Saturday, September 1, 2012

22nd Sunday Yr B (Gospel: Mark 7:1-8, 14-15, 21-23) We must love one another, but God first.


After mass one Sunday a young man said something interesting to me.  He said, ‘Father, I think that at the mass you should be talking about loving each other and not just talking about things from the bible which people don’t understand.’  It is an interesting point and I agreed with him partly.  A few years ago at a wedding a man said almost the exact same thing to me.  He said, ‘You should just be telling us to be good to each other.  There is no need for all these words from St. Paul to the Corinthians, etc.’ They are both absolutely right about the need to talk about loving each other, because that is one of the most important things that Jesus asked us to do, ‘Love one another as I have loved you.’  ‘Love your neighbour as yourself.’  That is how Jesus told us that people would recognise us as Christians, by the way we love each other.  But there is another part to it which they are forgetting.

If we are to love one another, and that is what the Lord God asks us to do, where are we supposed to get the strength to do that?  How are you supposed to love people who drive you crazy, or who are unjust to you, or who do you wrong, or steal from you, who have cheated you out of money, or offended your family?  Since they are in the wrong, are we still expected to love them?  Yes we are.  ‘Love your enemies, pray for those who persecute you, bless those who curse you.’  It seems to be a lot to ask.  In fact it can seem quite unrealistic.  This is where we have to go back to the bible and see what else God said to us, to try and make sense of this.  And Jesus says, the two most important commandments are, first, ‘You must love the Lord your God above everything else’.  Then, ‘You must love your neighbour as yourself.’  This may not seem very important, but this is where the answer lies.

What God is telling us is that if we are rooted in him, if he is at the centre, and we become more and more filled with him and with his love, then and only then will we have the ability to love other people.  We get the strength to love people, especially those we find more difficult to love, from the love we experience from God in the first place.  The more our relationship with him grows, the more this is possible.

Let me give you one example.
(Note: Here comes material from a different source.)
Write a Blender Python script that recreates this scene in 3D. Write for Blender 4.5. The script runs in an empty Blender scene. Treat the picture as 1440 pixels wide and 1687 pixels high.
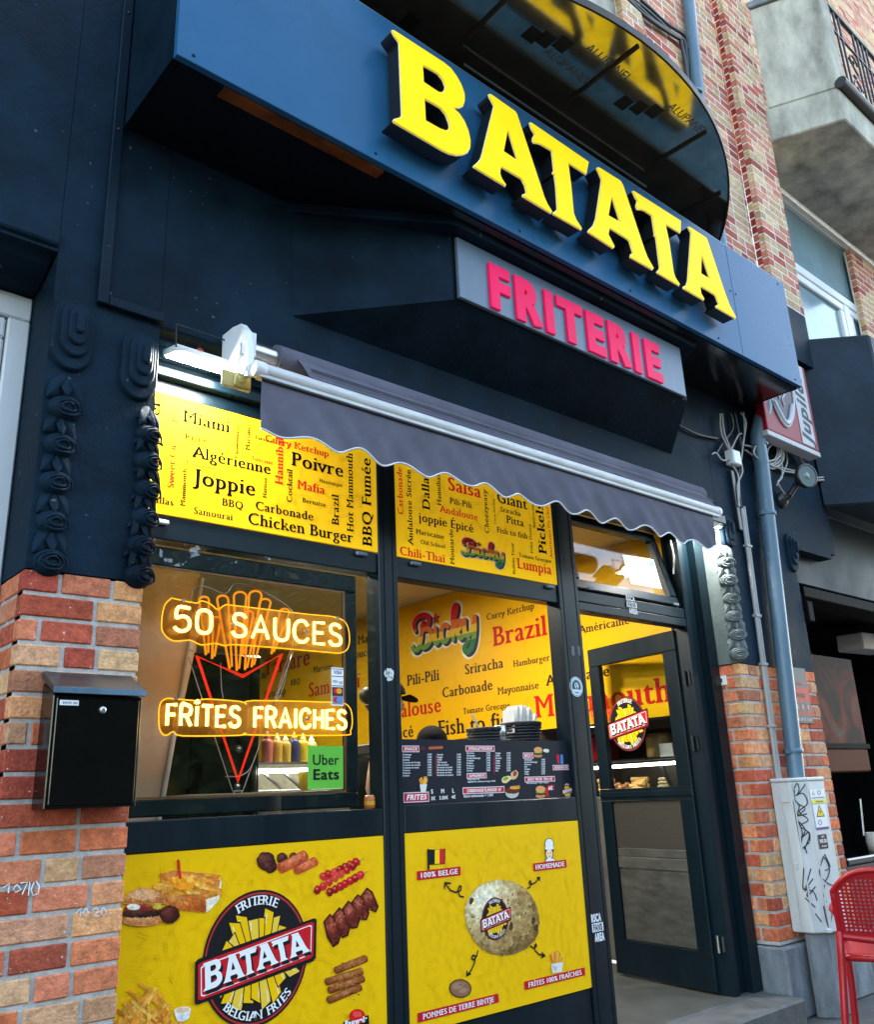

There is a woman called Sister Alvera, from Italy.  Several years ago she set up a community to help drug addicts recover.  She believed that what these people were missing more than anything else in their lives was the love of God, and that this was where their problem was really coming from.  So she set up a centre to help them recover, a place where they could experience the love of God first hand from other people.  They live like a religious community.  They have no TV, no radio and no newspapers.  They do a lot of physical work and they pray a lot together.  The interesting thing is that through this way of life (which is basically a monastic way of life – prayer and work) hundreds of men have overcome their drug addiction, but more importantly they have discovered faith, discovered the love of God for them and begun completely new lives.  Sr. Alvera now has 36 different centres all over the world.  And just a few years ago she opened one in Knock. It is called the Cenacolo community.

There are hundreds of people like Sr. Alvera and not all religious either.  Mother Teresa is another extraordinary one.  How do they do this kind of work?  Where do they get the strength to work with people who can be very difficult and very ungrateful?  The answer is simple.  They are completely rooted in God.  Their own personal relationship with God is where they get the strength and energy.

Now you might be saying, well that’s all fine for them, but I don’t have that kind of relationship with God, I just about get to mass on Sundays.  But what God is showing us is that our ability to love one another, to put up with and respect those we don’t like, or agree with, comes from our relationship with him.  The more we come to know God, the more we can love the people around us, starting with our own families, our spouse, whoever is closest to us.  As we come to know the Lord more, our ability to love others also grows.  So the key is in coming closer to God, nothing else.

How do we come closer to God?  First, through reading his words in the bible.  The Scriptures are like personal love letters to us from God.  They are written for us personally.  Also, through receiving Jesus in the Eucharist.  We cannot get any closer to God than that.  And also through repenting of sin, because God asks us to do that.  To say that we don’t have any sins or that we don’t need to repent of them is to call God a liar.  We are sinners, we continually need to repent.  We also deepen and live our relationship with God through prayer, which is simply communicating with God. 

All of these things help to bring about conversion of the heart, rediscovering God, coming closer to him.  Only then will we be able to love the people around us and only then will our society begin to improve.

‘You must love the Lord your God with all your heart and soul.  You must love your neighbour as yourself.’